Cette remarque est celle de mon préfacier Titia Singaré. C’est vrai. Je ne me suis jamais posé la question si le poème que j’écris se situe ou non dans le cadre de la poésie engagée. Au point de vue formel, je me suis inspiré des chansons de variété de mon terroir, les strophes sont très souvent courtes et les mêmes sonorités reviennent très souvent au milieu des vers ou à leur fin sans que cela soit des rimes. J’ai souvent adopté pour le rythme et le souffle. Si au début de ma carrière j’ai imité des poètes, aucune imitation d’écrivain antérieur n’apparait dans ce livre.

Vous avez dédié un poème à Issa Ber, pouvons-nous  savoir ce qu’est Issa Ber ? Pourquoi un poème en son nom ?
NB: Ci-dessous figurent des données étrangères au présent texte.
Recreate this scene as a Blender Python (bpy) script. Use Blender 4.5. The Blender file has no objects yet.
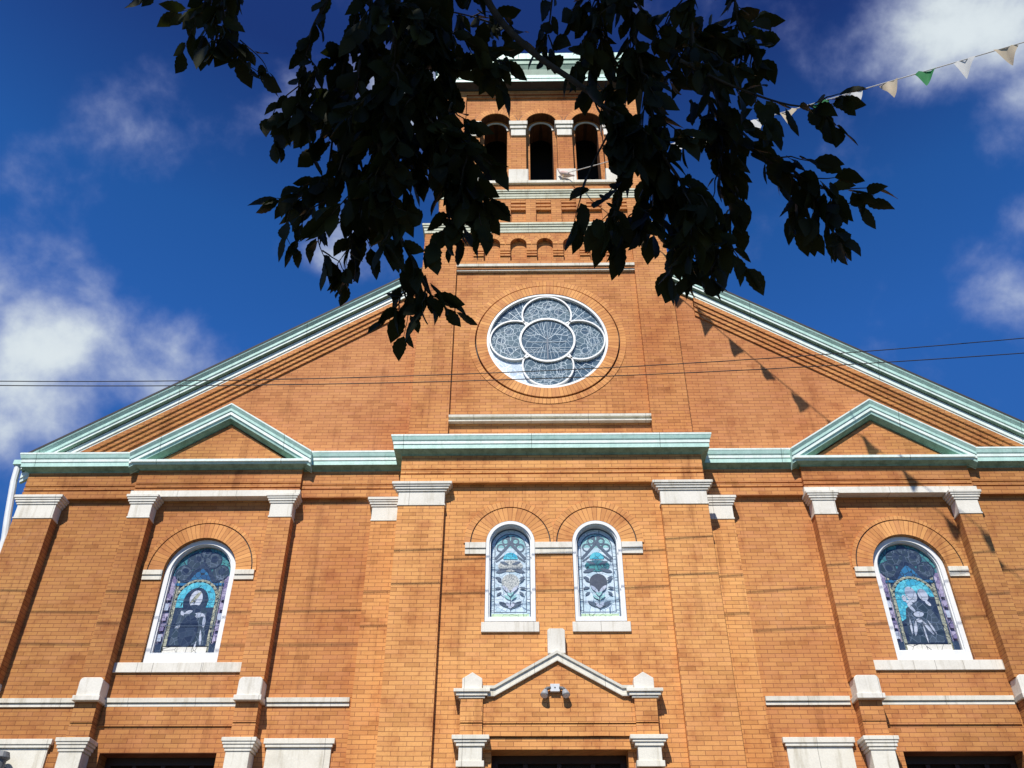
import bpy, bmesh, math, random
import numpy as np
from mathutils import Vector, Matrix
from mathutils.geometry import tessellate_polygon
R = math.radians
scene = bpy.context.scene
COL = scene.collection
random.seed(7)
PI = math.pi

# ------------------------------------------------------------------ camera
F_PX, PITCH, YAW, ROLL = 886.709, 0.634911, -0.014717, 0.001677
CAM = Vector((-0.5337, -15.0, 1.6))
ct, st = math.cos(PITCH), math.sin(PITCH)
FWD = Vector((math.sin(YAW) * ct, math.cos(YAW) * ct, st))
R0 = Vector((math.cos(YAW), -math.sin(YAW), 0))
U0 = R0.cross(FWD)
RIGHT = math.cos(ROLL) * R0 + math.sin(ROLL) * U0
UP = -math.sin(ROLL) * R0 + math.cos(ROLL) * U0
cd = bpy.data.cameras.new('camera')
cam = bpy.data.objects.new('camera', cd)
COL.objects.link(cam)
M = Matrix((RIGHT, UP, -FWD)).transposed().to_4x4()
M.translation = CAM
cam.matrix_world = M
cd.sensor_width = 36
cd.lens = 36 * F_PX / 1024
cd.clip_start, cd.clip_end = 0.05, 3000
scene.camera = cam


def ray(u, v, depth):
    """point seen in direction (u, v) at the given depth in front of the camera"""
    return CAM + depth * (FWD + RIGHT * ((u - 512) / F_PX) - UP * ((v - 384) / F_PX))


# ------------------------------------------------------------------ light
SUN_AZ, SUN_EL = R(14), R(50)
TOSUN = Vector((-math.sin(SUN_AZ) * math.cos(SUN_EL), -math.cos(SUN_AZ) * math.cos(SUN_EL), math.sin(SUN_EL)))
sl = bpy.data.lights.new('sun', 'SUN')
sl.energy = 5.0
sl.angle = R(0.53)
sl.color = (1.0, 0.95, 0.86)
so = bpy.data.objects.new('sun', sl)
so.rotation_euler = (-TOSUN).to_track_quat('-Z', 'Y').to_euler()
so.location = (-10, -40, 50)
COL.objects.link(so)

world = bpy.data.worlds.new('World')
scene.world = world
world.use_nodes = True
wt = world.node_tree
wt.nodes.clear()


def wn(t, **k):
    n = wt.nodes.new(t)
    for a, b in k.items():
        setattr(n, a, b)
    return n


sky = wn('ShaderNodeTexSky', sky_type='NISHITA')
sky.sun_disc = False
sky.sun_elevation = SUN_EL
sky.sun_rotation = R(194)
sky.altitude = 1500
sky.air_density = 1.0
sky.dust_density = 0.2
sky.ozone_density = 5.0
SKY_GAMMA, SKY_SAT = 1.0, 1.2
hsv = wn('ShaderNodeHueSaturation')
hsv.inputs['Saturation'].default_value = SKY_SAT
hsv.inputs['Hue'].default_value = 0.5
wt.links.new(sky.outputs[0], hsv.inputs['Color'])
bg = wn('ShaderNodeBackground')
bg.inputs['Strength'].default_value = 0.10
tc = wn('ShaderNodeTexCoord')
# deep polarised blue, darker towards the zenith
sz = wn('ShaderNodeSeparateXYZ')
wt.links.new(tc.outputs['Generated'], sz.inputs[0])
zr = wn('ShaderNodeValToRGB')
for i, (p_, c_) in enumerate(((.12, (.40, .47, .60)), (.60, (.80, 1.12, 1.50)), (.70, (.68, 1.0, 1.33)), (.82, (.52, .44, .74)))):
    e_ = zr.color_ramp.elements[i] if i < 2 else zr.color_ramp.elements.new(p_)
    e_.position = p_
    e_.color = (*c_, 1)
wt.links.new(sz.outputs[2], zr.inputs[0])
zm = wn('ShaderNodeMixRGB', blend_type='MULTIPLY')
zm.inputs[0].default_value = 1
wt.links.new(hsv.outputs[0], zm.inputs[1])
wt.links.new(zr.outputs[0], zm.inputs[2])
wt.links.new(zm.outputs[0], bg.inputs['Color'])
# clouds: drifting patches of fair-weather cloud given as directions in the sky


def blob_dir(u, v):
    return (FWD + RIGHT * ((u - 512) / F_PX) - UP * ((v - 384) / F_PX)).normalized()


CLOUDS = [(blob_dir(120, 115), .11, .46), (blob_dir(155, 80), .07, .40), (blob_dir(285, 120), .10, .48), (blob_dir(400, 95), .09, .95),
          (blob_dir(345, 238), .09, .95), (blob_dir(50, 345), .15, .68), (blob_dir(145, 350), .12, .74),
          (blob_dir(30, 420), .15, .80), (blob_dir(-60, 320), .14, .7),
          (blob_dir(972, 22), .14, 1.3), (blob_dir(925, 80), .08, .62), (blob_dir(1010, 90), .12, .74), (blob_dir(1040, 0), .2, .8),
          (blob_dir(1005, 275), .10, .64), (blob_dir(1030, 225), .07, .55), (blob_dir(1100, 260), .15, .62),
          (Vector((-.7, -.4, .5)).normalized(), .3, .6), (Vector((.6, -.5, .35)).normalized(), .35, .6),
          (Vector((.1, -.6, .35)).normalized(), .25, .55), (Vector((.9, .3, .25)).normalized(), .3, .6),
          (Vector((-.95, .25, .2)).normalized(), .3, .6), (Vector((-.2, -.9, .25)).normalized(), .3, .65)]
acc = None
for d, r, s in CLOUDS:
    dist = wn('ShaderNodeVectorMath', operation='DISTANCE')
    wt.links.new(tc.outputs['Generated'], dist.inputs[0])
    dist.inputs[1].default_value = d
    mr = wn('ShaderNodeMapRange', interpolation_type='SMOOTHSTEP')
    mr.inputs['From Min'].default_value = 0
    mr.inputs['From Max'].default_value = r
    mr.inputs['To Min'].default_value = s
    mr.inputs['To Max'].default_value = 0
    wt.links.new(dist.outputs['Value'], mr.inputs['Value'])
    if acc is None:
        acc = mr.outputs[0]
    else:
        mx = wn('ShaderNodeMath', operation='SMOOTH_MAX')
        mx.inputs[2].default_value = .12
        wt.links.new(acc, mx.inputs[0])
        wt.links.new(mr.outputs[0], mx.inputs[1])
        acc = mx.outputs[0]
no = wn('ShaderNodeTexNoise')
no.inputs['Scale'].default_value = 8.5
no.inputs['Detail'].default_value = 9.0
no.inputs['Roughness'].default_value = 0.56
no.inputs['Distortion'].default_value = 0.1
wt.links.new(tc.outputs['Generated'], no.inputs['Vector'])
ns = wn('ShaderNodeMapRange')
ns.inputs['From Min'].default_value = 0.3
ns.inputs['From Max'].default_value = 0.7
ns.inputs['To Min'].default_value = -0.42
ns.inputs['To Max'].default_value = 0.42
ns.clamp = False
wt.links.new(no.outputs[0], ns.inputs['Value'])
ad = wn('ShaderNodeMath', operation='ADD')
wt.links.new(acc, ad.inputs[0])
wt.links.new(ns.outputs[0], ad.inputs[1])
dens = wn('ShaderNodeMapRange', interpolation_type='SMOOTHSTEP')
dens.inputs['From Min'].default_value = 0.14
dens.inputs['From Max'].default_value = 1.18
wt.links.new(ad.outputs[0], dens.inputs['Value'])
cr = wn('ShaderNodeValToRGB')
cr.color_ramp.elements[0].position = 0.0
cr.color_ramp.elements[0].color = (0.34, 0.40, 0.80, 1)
cr.color_ramp.elements[1].position = 0.9
cr.color_ramp.elements[1].color = (0.86, 0.95, 1.0, 1)
wt.links.new(dens.outputs[0], cr.inputs['Fac'])
bgc = wn('ShaderNodeBackground')
bgc.inputs['Strength'].default_value = 0.70
wt.links.new(cr.outputs[0], bgc.inputs['Color'])
mixs = wn('ShaderNodeMixShader')
wt.links.new(dens.outputs[0], mixs.inputs[0])
wt.links.new(bg.outputs[0], mixs.inputs[1])
wt.links.new(bgc.outputs[0], mixs.inputs[2])
wo = wn('ShaderNodeOutputWorld')
wt.links.new(mixs.outputs[0], wo.inputs['Surface'])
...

Issa ber est le nom du fleuve Niger aux environs de la ville de Niafunké dans la région de Tombouctou. J’ai un moment traversé cette partie du fleuve lors d’un voyage par bateau qui m’a mené de Koulikoro à Tombouctou et j’ai été séduit par la beauté du paysage. Ce poème est presque une hymne au fleuve Djoliba.

Une question sur un aspect plus subjectif, pouvez-vous expliquer aux lecteurs  la raison qui vous a amené à rééditer cet ouvrage chez Innov Éditions ?

J’avoue que la première édition avait été faite au niveau de ‘’Djamana ‘’ il y a 25 ans de cela. On m’avait à l’époque proposé qu’une fois les exemplaires de la première impression écoulée, une seconde impression sera faite. Mais j’ai cru que cela n’était pas possible ou ça n’a pas été permis de le faire. J’ai connu le jeune éditeur Alpha Haidara de Innov Éditions  tout récemment, je l’ai approché et je l’ai proposé de me faire  la réédition de ce livre, il n’a pas tergiversé et je suis vraiment  content de son travail.

Votre dernier mot 

Surtout à la jeune génération, la poésie est un art difficile, il  faudrait lire beaucoup, il faudrait lire ceux qui ont écrit. Je n’ai pas de choix pour la poésie engagée et la poésie non-engagée, mais j’aimerai que celui qui écrit la poésie  l’écrive quand même de manière à intéresser les gens, car, il ne sert à rien de dire que je suis engagé, d’écrire  un poème qui est une sorte de slogan politique, un poème  que personne ne va lire. J’ai effectivement commencé  à écrire et à imiter les poètes engagés : Senghor, Césaire, Paul Éluard et j’avoue qu’il y a beaucoup à apprendre chez ces gens, mais il n’est pas nécessaire de tenir coûte que coûte à l’engagement pour écrire, puisque l’engagement pour moi doit servir la poésie et non pas le contraire. Il faut certes être un poète engagé, mais il faudrait que ce que vous donnez aux lecteurs   soit lisible, voilà ce que j’ai à dire à la jeune génération.